GENSORU BUGÜN GÖRÜŞÜLECEK
Bakanlarla ilgili gensorunun bugün görüşüleceğini belirten Altay, "Bugün gensoruyu görüşeceğiz. Siyasi sorumlu hükümettir. Bir siyasi soruşturma mekanizmasıdır gensoru. Güney Kore'de gemi batt başbakan istifa etti. Japonya'da nükleer kaza olduktan sonra 3'ten fazla bakan istifa etti. Hükümet demokrasilerin olmazsa olmazını yapsın hesap verebilirlik ve istifa müessesini harekete geçirsin. Gensorudan muradımız kelle almak değildir. Gensoru sorumluların siyasi hesap verebilmesi için bir mekanizmadır. Biz bu gensoruyla kelle alıp hükümetten iki bakan düşürdük keyfini çıkartmak için bu gensoruyu vermiş değiliz. Yaşamını yitiren 301 vatandaşımızın hesabının siyasi sorumlulara ödetilmesinin demokrasinin gereği olduğu için bunu verdik. Bu katliamda üzülerek söylüyorum. Bu katliamdan bir siyasi çıkarsama hiç yapmadık. Kim yaparsa Allah belasını versin.
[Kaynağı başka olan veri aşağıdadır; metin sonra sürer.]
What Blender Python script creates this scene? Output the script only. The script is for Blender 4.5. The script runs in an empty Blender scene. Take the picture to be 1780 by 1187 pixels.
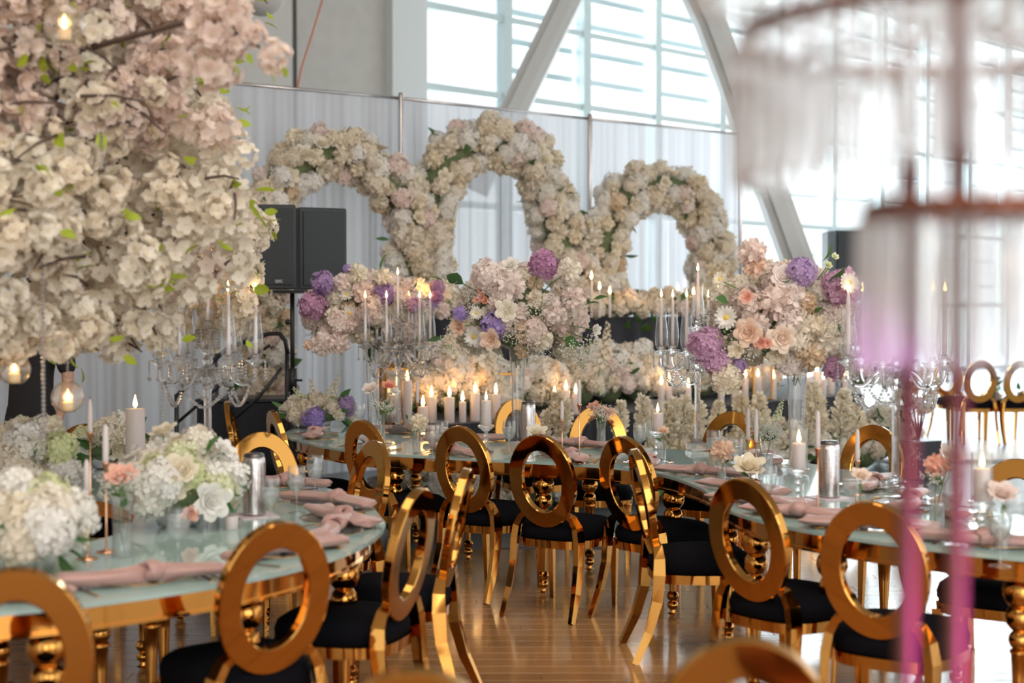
import bpy, math, random
from mathutils import Vector, Matrix, Quaternion, Euler

# ------------------------------------------------------------------ scene, camera, world, light
SC = bpy.context.scene
COL = SC.collection
R = math.radians
PI = math.pi
rnd = random.Random(7)

FPX = 2472.0
CAMZ = 1.63
PITCH = math.atan(65.5 / FPX)
cam_d = bpy.data.cameras.new('camera')
cam = bpy.data.objects.new('camera', cam_d)
COL.objects.link(cam)
cam.location = (0, 0, CAMZ)
cam.rotation_euler = (PI / 2 - PITCH, 0, 0)
cam_d.sensor_width = 36
cam_d.lens = 36 * FPX / 1780
cam_d.clip_end = 200
cam_d.dof.use_dof = True
cam_d.dof.focus_distance = 8.0
cam_d.dof.aperture_fstop = 1.7
SC.camera = cam

W = bpy.data.worlds.new('overcast_sky')
SC.world = W
W.use_nodes = True
_bg = W.node_tree.nodes['Background']
_bg.inputs[0].default_value = (0.92, 0.97, 1.0, 1)
_bg.inputs[1].default_value = 1.0

def area(name, loc, rot, sx, sy, power, col=(1, 1, 1)):
    l = bpy.data.lights.new(name, 'AREA')
    l.shape = 'RECTANGLE'
    l.size = sx
    l.size_y = sy
    l.energy = power
    l.color = col
    o = bpy.data.objects.new(name, l)
    COL.objects.link(o)
    o.location = loc
    o.rotation_euler = rot
    return o

# daylight entering through the glazed wall behind the drapes (the panel hangs outside the glass)
area('window_daylight', (7.6, 33.2, 5.0), (R(-90), 0, R(43.8)), 24, 10, 5000, (0.9, 0.97, 1.0))
# added warm fill under the ceiling; no fixture hangs there
area('ceiling_fill', (0.5, 3.5, 7.9), (0, 0, 0), 6, 6, 200, (1.0, 0.90, 0.78))
# added soft fill from behind and right of the camera; no window built there
area('rear_fill', (5.0, -7.8, 3.6), (R(90), 0, R(22)), 13, 6.5, 420, (1.0, 0.95, 0.88))

SC.view_settings.view_transform = 'Standard'
SC.view_settings.look = 'None'
SC.view_settings.gamma = 1
SC.view_settings.use_curve_mapping = False
SC.view_settings.exposure = 0.72
try:
    SC.cycles.use_denoising = True
    SC.cycles.use_adaptive_sampling = True
    SC.cycles.adaptive_threshold = .02
    SC.cycles.max_bounces = 8
    SC.cycles.transmission_bounces = 6
    SC.cycles.transparent_max_bounces = 20
    SC.cycles.glossy_bounces = 4
    SC.cycles.diffuse_bounces = 4
    SC.cycles.caustics_reflective = False
    SC.cycles.caustics_refractive = False
    SC.cycles.sample_clamp_indirect = 6
    SC.cycles.blur_glossy = 0.5
except Exception:
    pass

# ------------------------------------------------------------------ photograph-to-place helpers
_fw = Vector((0, math.cos(PITCH), -math.sin(PITCH)))
_up = Vector((0, math.sin(PITCH), math.cos(PITCH)))
def ray(px, py):
    return _fw + Vector(((px - 890) / FPX, 0, 0)) - _up * ((py - 593.5) / FPX)
def Q(px, py, d):
    r = ray(px, py)
    return Vector((0, 0, CAMZ)) + r * (d / r.y)
def P(px, py, h=0.0):
    r = ray(px, py)
    return Vector((0, 0, CAMZ)) + r * ((h - CAMZ) / r.z)
def scale_at(d):
    return FPX / d
def proj_x(p):
    return 890 + FPX * p[0] / max(p[1], .1)

# ------------------------------------------------------------------ materials
MATS = {}
def new_mat(name):
    m = bpy.data.materials.new(name)
    m.use_nodes = True
    nt = m.node_tree
    nt.nodes.clear()
    out = nt.nodes.new('ShaderNodeOutputMaterial')
    return m, nt, out
def pbr(name, col, rough=.5, metal=0.0, noise=None, bump=None, spec=.5, coat=0, sheen=0, vary=0, trans=0, scale_vec=None, coat_rough=.05):
    m, nt, out = new_mat(name)
    b = nt.nodes.new('ShaderNodeBsdfPrincipled')
    b.inputs['Base Color'].default_value = (*col, 1)
    b.inputs['Roughness'].default_value = rough
    b.inputs['Metallic'].default_value = metal
    b.inputs['Specular IOR Level'].default_value = spec
    b.inputs['Coat Weight'].default_value = coat
    b.inputs['Coat Roughness'].default_value = coat_rough
    b.inputs['Sheen Weight'].default_value = sheen
    last = None
    tc = nt.nodes.new('ShaderNodeTexCoord')
    if noise:
        sc, amt, col2 = noise
        n = nt.nodes.new('ShaderNodeTexNoise')
        n.inputs['Scale'].default_value = sc
        n.inputs['Detail'].default_value = 4
        if scale_vec:
            mp = nt.nodes.new('ShaderNodeMapping')
            mp.inputs['Scale'].default_value = scale_vec
            nt.links.new(tc.outputs['Object'], mp.inputs[0])
            nt.links.new(mp.outputs[0], n.inputs['Vector'])
        else:
            nt.links.new(tc.outputs['Object'], n.inputs['Vector'])
        mx = nt.nodes.new('ShaderNodeMix')
        mx.data_type = 'RGBA'
        mx.inputs[6].default_value = (*col, 1)
        mx.inputs[7].default_value = (*col2, 1)
        mr = nt.nodes.new('ShaderNodeMapRange')
        mr.inputs[1].default_value = .3
        mr.inputs[2].default_value = .7
        mr.inputs[4].default_value = amt
        nt.links.new(n.outputs[0], mr.inputs[0])
        nt.links.new(mr.outputs[0], mx.inputs[0])
        last = mx.outputs[2]
    if vary:
        oi = nt.nodes.new('ShaderNodeObjectInfo')
        hs = nt.nodes.new('ShaderNodeHueSaturation')
        if last:
            nt.links.new(last, hs.inputs['Color'])
        else:
            hs.inputs['Color'].default_value = (*col, 1)
        mr = nt.nodes.new('ShaderNodeMapRange')
        mr.inputs[3].default_value = 1 - vary
        mr.inputs[4].default_value = 1 + vary
        nt.links.new(oi.outputs['Random'], mr.inputs[0])
        nt.links.new(mr.outputs[0], hs.inputs['Value'])
        last = hs.outputs[0]
    if last:
        nt.links.new(last, b.inputs['Base Color'])
    if bump:
        sc, st = bump
        n2 = nt.nodes.new('ShaderNodeTexNoise')
        n2.inputs['Scale'].default_value = sc
        n2.inputs['Detail'].default_value = 3
        nt.links.new(tc.outputs['Object'], n2.inputs['Vector'])
        bp = nt.nodes.new('ShaderNodeBump')
        bp.inputs['Strength'].default_value = st
        bp.inputs['Distance'].default_value = .01
        nt.links.new(n2.outputs[0], bp.inputs['Height'])
        nt.links.new(bp.outputs[0], b.inputs['Normal'])
    sh = b.outputs[0]
    if trans:
        t = nt.nodes.new('ShaderNodeBsdfTranslucent')
        if last:
            nt.links.new(last, t.inputs[0])
        else:
            t.inputs[0].default_value = (*col, 1)
        ms = nt.nodes.new('ShaderNodeMixShader')
        ms.inputs[0].default_value = trans
        nt.links.new(sh, ms.inputs[1])
        nt.links.new(t.outputs[0], ms.inputs[2])
        sh = ms.outputs[0]
    nt.links.new(sh, out.inputs[0])
    MATS[name] = m
    return m
def petal(name, c1, c2, trans=.3):
    """petal colour that varies from head to head and inside a head"""
    m, nt, out = new_mat(name)
    oi = nt.nodes.new('ShaderNodeObjectInfo')
    tc = nt.nodes.new('ShaderNodeTexCoord')
    n = nt.nodes.new('ShaderNodeTexNoise')
    n.inputs['Scale'].default_value = 14
    nt.links.new(tc.outputs['Object'], n.inputs['Vector'])
    ad = nt.nodes.new('ShaderNodeMath')
    ad.operation = 'ADD'
    nt.links.new(oi.outputs['Random'], ad.inputs[0])
    nt.links.new(n.outputs[0], ad.inputs[1])
    mr = nt.nodes.new('ShaderNodeMapRange')
    mr.inputs[1].default_value = .45
    mr.inputs[2].default_value = 1.55
    nt.links.new(ad.outputs[0], mr.inputs[0])
    mx = nt.nodes.new('ShaderNodeMix')
    mx.data_type = 'RGBA'
    mx.inputs[6].default_value = (*c1, 1)
    mx.inputs[7].default_value = (*c2, 1)
    nt.links.new(mr.outputs[0], mx.inputs[0])
    b = nt.nodes.new('ShaderNodeBsdfPrincipled')
    b.inputs['Roughness'].default_value = .65
    b.inputs['Specular IOR Level'].default_value = .2
    nt.links.new(mx.outputs[2], b.inputs['Base Color'])
    t = nt.nodes.new('ShaderNodeBsdfTranslucent')
    nt.links.new(mx.outputs[2], t.inputs[0])
    ms = nt.nodes.new('ShaderNodeMixShader')
    ms.inputs[0].default_value = trans
    nt.links.new(b.outputs[0], ms.inputs[1])
    nt.links.new(t.outputs[0], ms.inputs[2])
    nt.links.new(ms.outputs[0], out.inputs[0])
    MATS[name] = m
    return m
def emit(name, col, strength):
    m, nt, out = new_mat(name)
    e = nt.nodes.new('ShaderNodeEmission')
    e.inputs[0].default_value = (*col, 1)
    e.inputs[1].default_value = strength
    nt.links.new(e.outputs[0], out.inputs[0])
    MATS[name] = m
    return m
def thin_glass(name, tint=(1, 1, 1), ior=1.5, rough=.02, boost=1.0, edge=1.0, body=0.0):
    m, nt, out = new_mat(name)
    t = nt.nodes.new('ShaderNodeBsdfTransparent')
    t.inputs[0].default_value = (*tint, 1)
    g = nt.nodes.new('ShaderNodeBsdfGlossy')
    g.inputs['Roughness'].default_value = rough
    fr = nt.nodes.new('ShaderNodeLayerWeight')
    fr.inputs[0].default_value = .5
    pw = nt.nodes.new('ShaderNodeMath')
    pw.operation = 'POWER'
    pw.inputs[1].default_value = 2.6
    nt.links.new(fr.outputs['Facing'], pw.inputs[0])
    mu = nt.nodes.new('ShaderNodeMath')
    mu.operation = 'MULTIPLY_ADD'
    mu.inputs[1].default_value = .55 * boost
    mu.inputs[2].default_value = .07
    mu.use_clamp = True
    nt.links.new(pw.outputs[0], mu.inputs[0])
    p2 = nt.nodes.new('ShaderNodeMath')
    p2.operation = 'POWER'
    p2.inputs[1].default_value = 3.2
    nt.links.new(fr.outputs['Facing'], p2.inputs[0])
    mx = nt.nodes.new('ShaderNodeMix')
    mx.data_type = 'RGBA'
    mx.inputs[6].default_value = (*tint, 1)
    mx.inputs[7].default_value = (tint[0] * edge, tint[1] * edge, tint[2] * edge, 1)
    nt.links.new(p2.outputs[0], mx.inputs[0])
    nt.links.new(mx.outputs[2], t.inputs[0])
    ms = nt.nodes.new('ShaderNodeMixShader')
    nt.links.new(mu.outputs[0], ms.inputs[0])
    nt.links.new(t.outputs[0], ms.inputs[1])
    nt.links.new(g.outputs[0], ms.inputs[2])
    sh = ms.outputs[0]
    if body:
        dd = nt.nodes.new('ShaderNodeBsdfTranslucent')
        dd.inputs[0].default_value = (.95, .97, .97, 1)
        d2 = nt.nodes.new('ShaderNodeBsdfDiffuse')
        d2.inputs[0].default_value = (.95, .97, .97, 1)
        ma = nt.nodes.new('ShaderNodeMixShader')
        nt.links.new(dd.outputs[0], ma.inputs[1])
        nt.links.new(d2.outputs[0], ma.inputs[2])
        m2 = nt.nodes.new('ShaderNodeMixShader')
        m2.inputs[0].default_value = body
        nt.links.new(sh, m2.inputs[1])
        nt.links.new(ma.outputs[0], m2.inputs[2])
        sh = m2.outputs[0]
    nt.links.new(sh, out.inputs[0])
    MATS[name] = m
    return m
def crystal_mat(name, milky=0.0, rough=0.0, clear=.25, col=(1, 1, 1), ior=1.5):
    m, nt, out = new_mat(name)
    g = nt.nodes.new('ShaderNodeBsdfGlass')
    g.inputs['Roughness'].default_value = rough
    g.inputs['IOR'].default_value = ior
    g.inputs[0].default_value = (*col, 1)
    t = nt.nodes.new('ShaderNodeBsdfTransparent')
    ms = nt.nodes.new('ShaderNodeMixShader')
    ms.inputs[0].default_value = clear
    nt.links.new(g.outputs[0], ms.inputs[1])
    nt.links.new(t.outputs[0], ms.inputs[2])
    sh = ms.outputs[0]
    if milky:
        d = nt.nodes.new('ShaderNodeBsdfTranslucent')
        d.inputs[0].default_value = (.95, .9, .9, 1)
        d2 = nt.nodes.new('ShaderNodeBsdfDiffuse')
        d2.inputs[0].default_value = (.9, .86, .86, 1)
        m1 = nt.nodes.new('ShaderNodeMixShader')
        nt.links.new(d.outputs[0], m1.inputs[1])
        nt.links.new(d2.outputs[0], m1.inputs[2])
        m2 = nt.nodes.new('ShaderNodeMixShader')
        m2.inputs[0].default_value = milky
        nt.links.new(sh, m2.inputs[1])
        nt.links.new(m1.outputs[0], m2.inputs[2])
        sh = m2.outputs[0]
    nt.links.new(sh, out.inputs[0])
    MATS[name] = m
    return m
def sheer_mat(name, col, see, trl):
    m, nt, out = new_mat(name)
    d = nt.nodes.new('ShaderNodeBsdfDiffuse')
    d.inputs[0].default_value = (*col, 1)
    t = nt.nodes.new('ShaderNodeBsdfTranslucent')
    t.inputs[0].default_value = (*col, 1)
    m1 = nt.nodes.new('ShaderNodeMixShader')
    m1.inputs[0].default_value = trl
    nt.links.new(d.outputs[0], m1.inputs[1])
    nt.links.new(t.outputs[0], m1.inputs[2])
    tr = nt.nodes.new('ShaderNodeBsdfTransparent')
    m2 = nt.nodes.new('ShaderNodeMixShader')
    m2.inputs[0].default_value = see
    nt.links.new(m1.outputs[0], m2.inputs[1])
    nt.links.new(tr.outputs[0], m2.inputs[2])
    nt.links.new(m2.outputs[0], out.inputs[0])
    MATS[name] = m
    return m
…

Bu katliamda en çok konuşulan konulardan birisi de yaşam odalarıdır. Hükümetin bu pişkinliği karşısında Türkiye'nin bütün madenlerine yaşam odası kurmak bir zorunluluk ama esas bu hükümete bir utanç odası da kurmak zorunluluk odası kurmakta zorunluluk haline geldi" dedi.
''BAKANLAR İSTİFA ETMELİ''
Bakanların istifa etmesi gerektiğini belirten Altay, "İki bakana sesleniyorum. Onurunuzu, gururunuzu, şerefinizi Recep Tayyip Erdoğan'ın iki dudağının ucuna teslim etmeyin. Onurluca, bu işin siyasi sorumluluğunu üstlenerek istifa edin. Aksi tekdirde iki sayın bakandan birimi gidecek ikisi mi gidecek bilemem ama, iki sayın bakanın gururu, onuru, şerefi Recep Tayyip Erdoğan'ın iki dudağının ucunda olacak. Normal hiçbir insanın kabul edebileceği bir durum değildir" diye konuştu.